Given problem -> Quote from the first line below through the line that contains "C = scene.collection", both included, and leave the pictures out.

[begin Data extract]

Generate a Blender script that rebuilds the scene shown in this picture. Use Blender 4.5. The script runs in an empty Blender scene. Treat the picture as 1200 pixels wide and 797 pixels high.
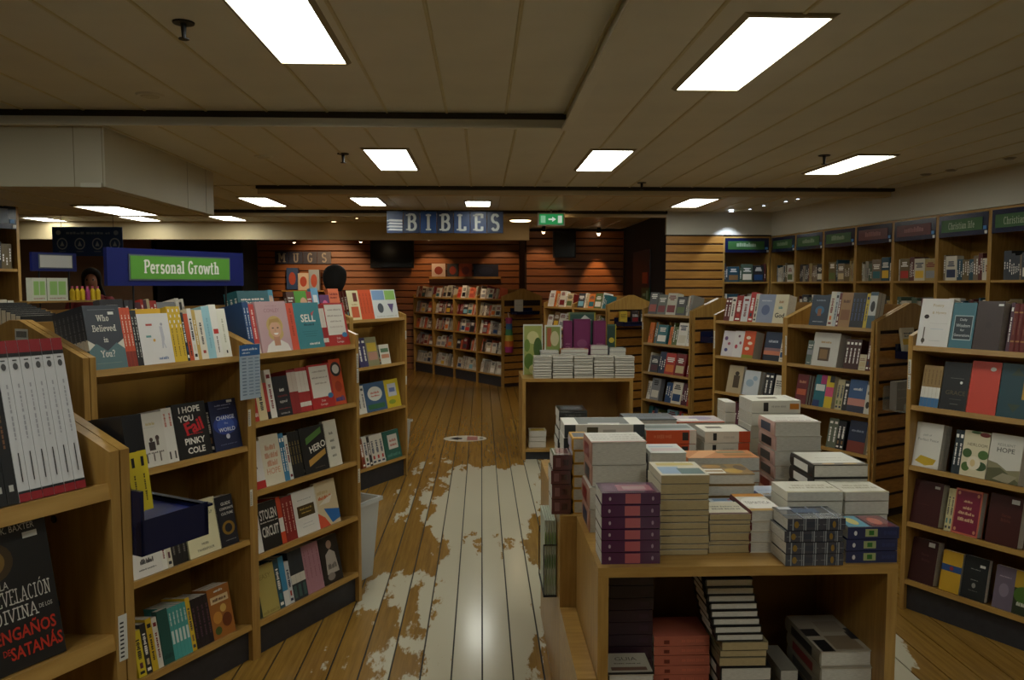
import bpy, bmesh, math, random, zlib
from mathutils import Matrix, Vector
random.seed(7)
scene = bpy.context.scene
C = scene.collection

# ------------------------------------------------------------------ camera, light level
FPX, CX, CY = 920.0, 600.0, 398.5            # focal length in pixels of the 1200x797 frame
YAW, PITCH = math.radians(2.24), math.radians(4.007)
CAM = Vector((0, 0, 1.6))
cam_data = bpy.data.cameras.new('camera'); cam_data.sensor_width = 36; cam_data.lens = 36 * FPX / 1200
cam = bpy.data.objects.new('camera', cam_data); C.objects.link(cam)
cam.location = CAM; cam.rotation_euler = (math.pi / 2 - PITCH, 0, -YAW)
cam_data.clip_start = 0.02; cam_data.clip_end = 60
scene.camera = cam
world = bpy.data.worlds.new('world'); scene.world = world; world.use_nodes = True
world.node_tree.nodes['Background'].inputs[0].default_value = (0.6, 0.7, 0.8, 1)
world.node_tree.nodes['Background'].inputs[1].default_value = 0.0
vs = scene.view_settings
vs.view_transform = 'Standard'; vs.look = 'None'; vs.gamma = 1.0; vs.use_curve_mapping = False
vs.exposure = 0.0
scene.cycles.use_denoising = True
scene.cycles.max_bounces = 8; scene.cycles.diffuse_bounces = 5
LAMP = 12.5                                     # radiance of the fluorescent diffusers
FW = Vector((math.sin(YAW) * math.cos(PITCH), math.cos(YAW) * math.cos(PITCH), -math.sin(PITCH)))
RT = Vector((math.cos(YAW), -math.sin(YAW), 0)); UP = RT.cross(FW)
def ray(px, py): return FW + RT * ((px - CX) / FPX) - UP * ((py - CY) / FPX)
def at_y(px, py, y):                           # the point of the photo's ray at a given distance into the room
    r = ray(px, py); return CAM + r * (y / r.y)
def at_z(px, py, z):                           # ... at a given height
    r = ray(px, py); return CAM + r * ((z - CAM.z) / r.z)

# ------------------------------------------------------------------ helpers
def lin(c):
    if isinstance(c, str):
        c = c.lstrip('#'); c = c if len(c) == 6 else ''.join(q * 2 for q in c); c = [int(c[i:i + 2], 16) / 255 for i in (0, 2, 4)]
    return tuple((v / 12.92 if v <= 0.04045 else ((v + 0.055) / 1.055) ** 2.4) for v in c)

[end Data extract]

Exercise response ->
Generate a Blender script that rebuilds the scene shown in this picture. Use Blender 4.5. The script runs in an empty Blender scene. Treat the picture as 1200 pixels wide and 797 pixels high.
import bpy, bmesh, math, random, zlib
from mathutils import Matrix, Vector
random.seed(7)
scene = bpy.context.scene
C = scene.collection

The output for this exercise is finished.